Employee Capital Plans are a voluntary, private pension system, which works along with the public pensions system of the Social Insurance Fund.
After signing two types of agreement (about managing and operating PPK), the employer pays a monthly 1,5% of the total employees’ revenue. If he wishes, he may increase the premium by 2,5% of the total revenue, but the employee must decide about it before signing the contract. Moreover, the equivalent of 2% of income (mandatory) will goes from the employees’ revenue, and an additional 2% of income at the employees’ request. The exception is when the workers’ income does not exceed 120% of the national minimum wage. In such a case, the contribution equals 0.5% of the monthly salary.
Furthermore, the State Treasury will make additional payments to saved capital in specific cases:
The Act assumes that the stored PPK capital is the private property of an employee. This applies to the entire sum with grants from the state budget (mentioned above). Nevertheless, there are exceptions. If you withdraw the full amount before the age of 60, you lose the right to the additional State Treasury payments. However, in the event of the employee’s death, the funds are inherited.
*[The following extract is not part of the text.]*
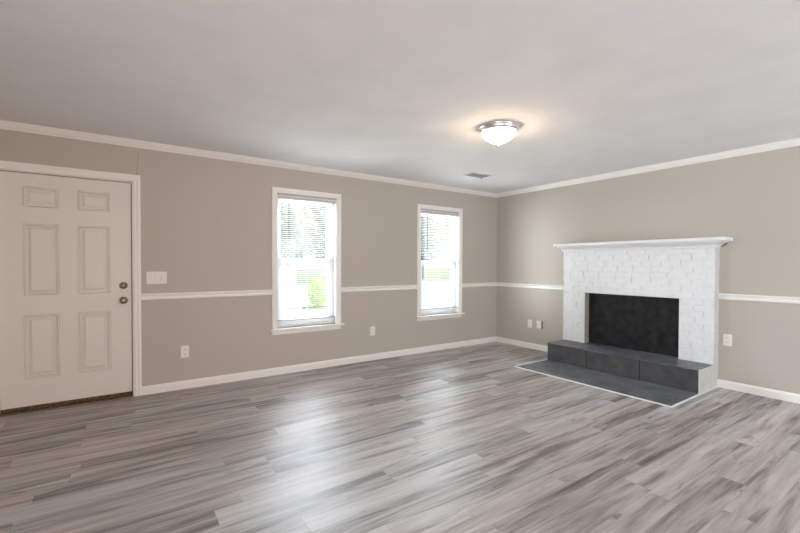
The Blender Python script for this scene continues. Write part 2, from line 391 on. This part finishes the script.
# ------------------------------------------------------------------ windows
def window(idx, hole, label):
    x0, x1, z0, z1 = hole
    w = empty('window_%d' % idx, ((x0+x1)/2, D, z0)); struct(w, label, 'window')
    bm = bmesh.new()
    prof = [(0, 0), (.008, 0), (.012, .006), (.012, .014), (.017, .030), (.019, .048), (.016, .057), (0, .057)]
    top = 2.140 if idx == 1 else 2.126
    prof2 = [(o, d) for o, d in prof]
    casing_frame(bm, x0, x1, top-.057, prof2, z0)
    obj('window_casing', bm, trim_m, w)
    boxes('window_sill', trim_m, w, (x0-.082, x1+.088, D-.050, D, z0-.022, z0), (x0, x1, D, D+.055, z0-.022, z0), bevel=.004)
    bm = bmesh.new()
    ap = [(0, z0-.072), (.010, z0-.072), (.016, z0-.062), (.016, z0-.022), (0, z0-.022)]
    along_x(bm, ap, x0-.057, x1+.052); obj('window_apron', bm, trim_m, w)
    # jamb lining and vinyl frame
    f = .030
    boxes('window_frame', vinyl_m, w,
          (x0, x0+.010, D, D+T, z0, z1), (x1-.010, x1, D, D+T, z0, z1), (x0+.010, x1-.010, D, D+T, z1-.010, z1),
          (x0+.010, x0+.010+f, D+.058, D+T, z0, z1-.010), (x1-.010-f, x1-.010, D+.058, D+T, z0, z1-.010),
          (x0+.010+f, x1-.010-f, D+.058, D+T, z1-.035, z1-.010), (x0+.010+f, x1-.010-f, D+.056, D+T, z0, z0+.030))
    zm = 1.315 if idx == 1 else 1.300
    a0, a1 = x0+.042, x1-.042
    def sash(name, za, zb, y, rw, rb, rtp):
        s = boxes(name, vinyl_m, w, (a0, a0+rw, y, y+.028, za, zb), (a1-rw, a1, y, y+.028, za, zb),
                  (a0+rw, a1-rw, y, y+.028, za, za+rb), (a0+rw, a1-rw, y, y+.028, zb-rtp, zb), bevel=.003)
        boxes('pane', glass_m, s, (a0+rw-.004, a1-rw+.004, y+.011, y+.016, za+rb-.004, zb-rtp+.004))
        return s
    sash('upper_sash', zm-.030, z1-.037, D+.104, .040, .050, .036)
    lo = sash('lower_sash', z0+.032, zm+.030, D+.066, .042, .056, .048)
    xm = (x0+x1)/2
    boxes('sash_lock', vinyl_m, w, (xm-.028, xm+.028, D+.070, D+.094, zm+.030, zm+.040), (xm-.006, xm+.022, D+.064, D+.080, zm+.040, zm+.047), bevel=.002)
    return w
window(1, WIN[0], 'white double-hung window nearer the door')
window(2, WIN[1], 'white double-hung window nearer the corner')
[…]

Half of the sum goes for the spouse (community property is mandatory), and the remaining amount goes for the people selected by the employee.
All financial transfers related to the mentioned above takes place within the PPK system. The transference of capital takes place from one PPK account to the other.
Each employee can decide whether he wants to join the PPK program. However, without submitting a resignation form, the employee will join the PPK program automatically. Moreover, you should reapply the mentioned resignation form every four years to prevent re-entering the PPK system. You can also withdraw the participation in the PPK during the program.
An employee who decides to take part in the PPK program has the opportunity to determine the amount of the contribution that a monthly employer will pay out of his payment, as well as the possibility of using several capital plans at the same time (if employed in several companies).
The PPK is intended to cover all employees aged 18-55, who have not resigned from participating. The only exception is when companies implement the Employee Pension Program sooner. Employees aged 55-70 can benefit from the Employee Capital Plan, although, contrary to the younger employees, they must submit an official application with a request of addition to the PPK. The regulations of the act do not apply for employees over 70 years of age.